Maverick, a company that specializes in helicopter rides to the Grand Canyon and over the strip on normal Las Vegas weekends (or, at least, slightly more normal than EDC weekend), charges $500 a head for a one-way trip to or from the festival, or $800 if you buy a round trip. Sounds outrageous, I know, but plenty of people shell out, and I wondered why. The traffic is a nightmare, yes, but could flying in really be hundreds of dollars’ worth of cash better?

The answer, as I decided after hopping aboard myself, turns out to be yes — sort of.

Maverick claims a small bit of runway right by McCarran International Airport. Check-in is a breeze, after which passengers wait in a registration area complete with a bar and a DJ playing what I’ve come to think of as pool-party music.

When my boarding group is called, we all shuffle over to the glass doors separating us from the runway. I, the only journalist, am also the only one who’s never been on a helicopter before.

My fellow flyers are all VIPs, though you don’t have to be to buy a ride. I expect to see a bunch of cool music-exec types, wearing all black and watching apathetically as the Vegas scenery rolls by under us, unfazed by a helicopter ride they’d taken many times over.

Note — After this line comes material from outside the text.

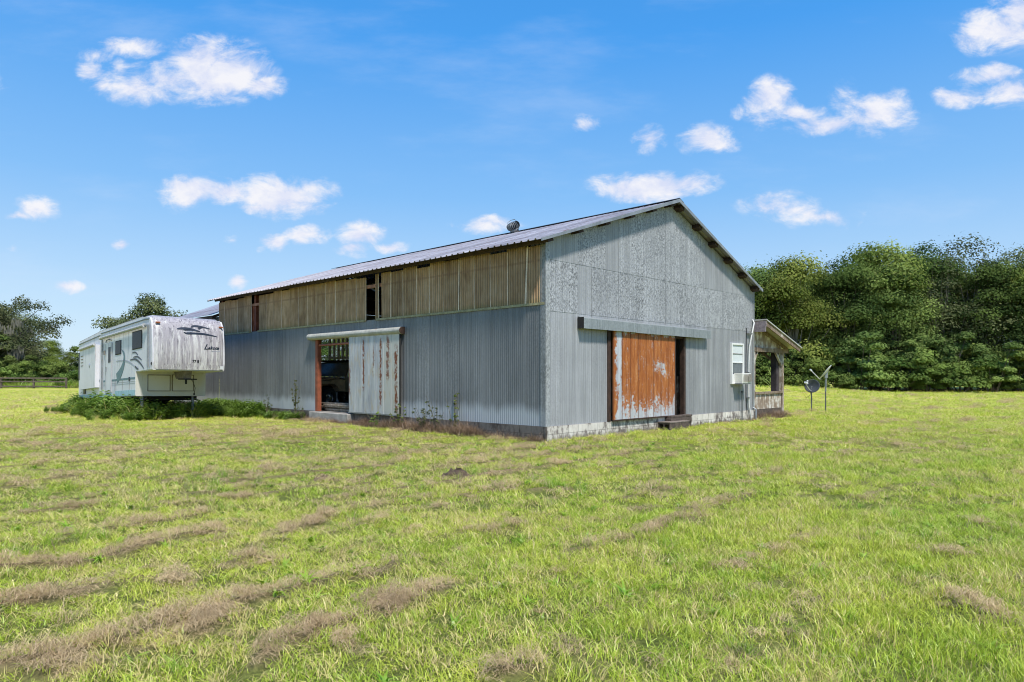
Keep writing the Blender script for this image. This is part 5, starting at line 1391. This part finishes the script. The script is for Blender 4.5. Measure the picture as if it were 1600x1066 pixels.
def make_tree(kind, label, H, CR, base, seed, leaf, ncl=70, lpc=110, size=.3, trunk_r=.28, crmat='leaf', low=.12, barkm='bark', lobes=5, sparse_top=False, clr=(.09, .17), wide=1.0, md=.17):
    r = random.Random(seed)
    t = empty(kind)
    tag(t, label, 'tree')
    # lobes make the outline uneven
    LB = [(Vector((r.uniform(-.6, .6) * CR * wide, r.uniform(-.6, .6) * CR, H * r.uniform(.45, .80))), CR * r.uniform(.42, .65)) for _ in range(lobes)]
    LB[0] = (Vector((0, 0, H * .82)), CR * .45)
    cs = []; tries = 0
    while len(cs) < ncl and tries < 9000:
        tries += 1
        lc, lr = r.choice(LB)
        d = Vector((r.gauss(0, 1), r.gauss(0, 1), r.gauss(0, 1))).normalized()
        p = lc + Vector((d.x * lr * wide, d.y * lr, d.z * lr * .75)) * r.uniform(.55, 1.0)
        if r.random() < .38:      # lower skirt
            a = r.random() * 6.283; q = CR * r.uniform(.3, .95); p = Vector((math.cos(a) * q * wide, math.sin(a) * q, H * r.uniform(low, .5)))
        if p.z > H * .93 or p.z < H * low: continue
        if any((p - c).length < CR * md for c in cs): continue
        cs.append(p)
    rads = [H * r.uniform(*clr) for _ in cs]
    n = [int(lpc * (rd / (H * .13)) ** 2 * (r.uniform(.5, 1) if not (sparse_top and c.z > H * .72) else r.uniform(.45, .75))) for rd, c in zip(rads, cs)]
    me = leafmesh('crown', [tuple(c) for c in cs], rads, n, size, M[crmat], seed, flat=.85, shell=.62)
    o = bpy.data.objects.new('crown', me); COL.objects.link(o); o.parent = t
    # trunk and limbs
    mb = MB(); sp = Vector((0, 0, base + .15 * H)); lean = Vector((r.uniform(-.4, .4), r.uniform(-.4, .4), 0))
    tp = [Vector((0, 0, -.3)), Vector((0, 0, .3)), lean * .4 + Vector((0, 0, H * .14)), lean + Vector((0, 0, H * .30)), lean * 1.6 + Vector((r.uniform(-.3, .3), 0, H * .5)), lean * 2 + Vector((0, 0, H * .72))]
    mb.tube(tp, [trunk_r * 1.5, trunk_r * 1.1, trunk_r, trunk_r * .8, trunk_r * .5, trunk_r * .15], 9)
    for c in cs[::2]:
        k = min(4, max(1, int(c.z / H * 4.2))); s = tp[k]
        mid = s.lerp(c, .5) + Vector((r.uniform(-.3, .3), r.uniform(-.3, .3), r.uniform(-.5, .1)))
        rr_ = trunk_r * r.uniform(.14, .30)
        mb.tube([s, mid, c], [rr_, rr_ * .7, rr_ * .2], 5, cap=False)
    mb.build('trunk', M[barkm], t)
    return t
def place(t, x, y, rz_=0, s=1, label=None, group=None, sz=None):
    t.location = (x, y, 0); t.rotation_euler = (0, 0, rz_); t.scale = (s, s, sz or s)
    if label: t['label'] = label
    if group: t['group'] = group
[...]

But out of the six of us on board, only one couple fits that description.

The rest of the group — even those who took the same ride the day before — point excitedly at landmarks like the Stratosphere and appear to hold their breath on some turns we make that are especially sideways.

All in all, the ride takes about fifteen minutes. Almost immediately, even in daylight, EDC is easily spotted thanks to columns of fire and swirling smoke from the pyrotechnics of the main stage, Kinetic Field. At night the Speedway is lit up like 300 Las Vegases all crowded together. That view alone is arguably worth the money, at least one time.

The other amenities that come with a Maverick flight — EDM playing in your helicopter headphones, a killer view, the ability to brag about your 100 mph ride to the fest — are cool, but they’re something I would hesitate to pay for more than once, let alone three nights straight. (To whoever chose the playlist, though: Bravo.)

All of that aside, though, there’s one major selling point that my fellow riders and I all agree on. Strapped into our leather seats, listening to a remix of the Chainsmokers’ “Don’t Let Me Down,” we watch the line of cars on the one-way road to EDC growing ever longer. My new friends laugh. “That is why we bought this,” one says.

In less than twenty minutes from takeoff, we’re hovering three feet above the ground, our pilot aiming for a you’ll-barely-feel-it touchdown (he succeeds). We wait a few more minutes until the helicopter’s blades, which reach speeds up to 400 mph and can wobble as low as the height of an average shoulder (making them a pretty big decapitation hazard), slow to a stop. Then we hop in a van and drive straight into the festival, no real ticket or bag check, no lines, no high blood pressure.

One thing’s for sure: There are worse ways to spend $500 at EDC.